Can I have my money back?
My third and, you’ll be relieved to know, final theme is that of clients starting to draw income from their accumulated savings. Note I’m not using the word ‘drawdown’ here, as we all know income isn’t just about pension pots.
We’ll see two things this year. First, and most importantly, centralised retirement propositions will come of age. We’ve been thinking of these incorrectly for a long time. Many providers are rushing to create income-optimised portfolios (which might be OK) or different-for-the-sake-of-it tweaks on existing accumulation portfolios (probably not so OK).
This is the wrong thing to do. Most companies – about 70 per cent – keep their clients in existing portfolios as they head into the income phase, and simply sell down into cash. This isn’t the answer either, but the truth is that if a client is a risk five and maintains that risk rating in retirement, then there’s not much point in messing around with the investment portfolio itself.
What needs to change is the way money moves around inside platforms and products – even a basic three-pot strategy is hard to run on most platforms. Most products only let you hold one portfolio per tax wrapper; something which is entirely silly in this context.
If retirement income construction is to be truly holistic, then client risk modelling needs to happen across wrappers, and it’s highly likely that more than one portfolio will be required in each wrapper. Income has to flow down through the time horizons, and be captured ready to pay out to clients in a structured manner. The provider market currently leaves far too much of this to advisers to organise, but we’ll start to see that shift.
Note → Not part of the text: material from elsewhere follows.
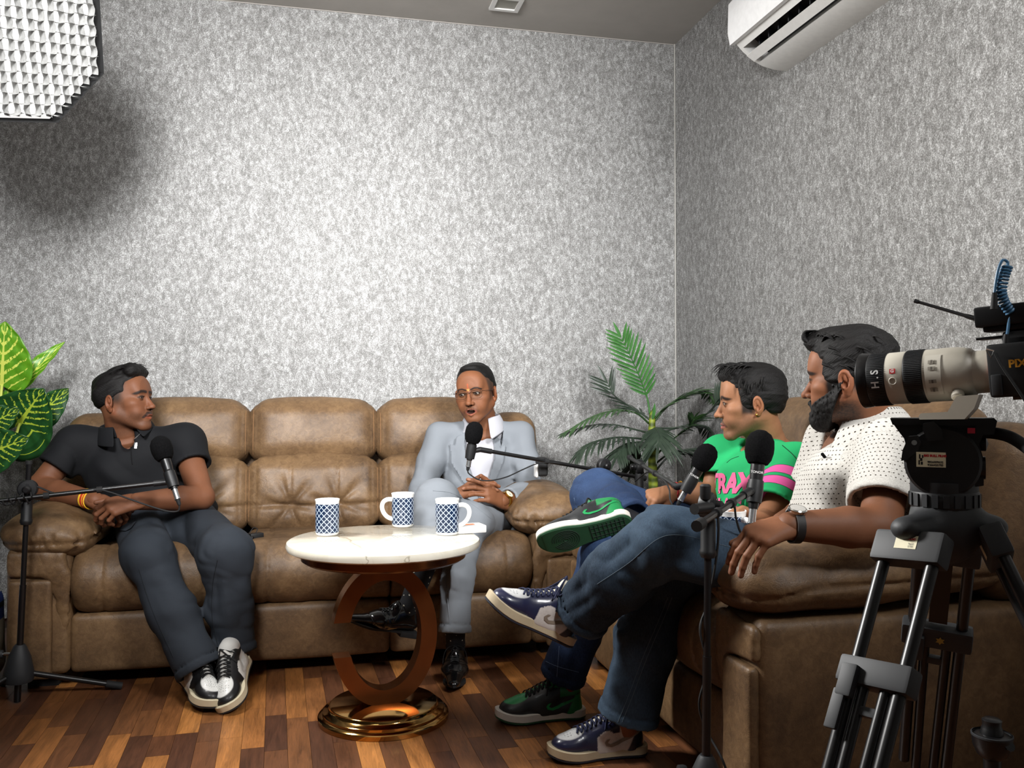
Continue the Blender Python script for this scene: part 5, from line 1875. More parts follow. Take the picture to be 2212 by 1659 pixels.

I think the leader in this space right now is Seven Investment Management, but others will start to catch up soon. Again, it’s not that portfolios are wrong; it’s just that they’re not enough.
Finally, here are a few companies to watch in 2019:
- Seccl – the first new-generation ‘adviser-as-platform’ proposition will get going in earnest.
- Embark – the business has been busy with Sipp acquisitions and white label deals and has ignored the platform a bit; this is going to change and that 0.15 per cent price point is super aggressive.
- Advicefront – already delivering excellent sign-up experiences, we should see much more from this fintech firm in 2019.
- eVestor – one of the very few robos that actually gives advice; eVestor (and its sister, Open Money) will make the most of its uSwitch partnership and give holistic advice that isn’t all about pensions and investments.
And that’s it. We’ll see how we do. I don’t know about you, but I’m really looking forward to it.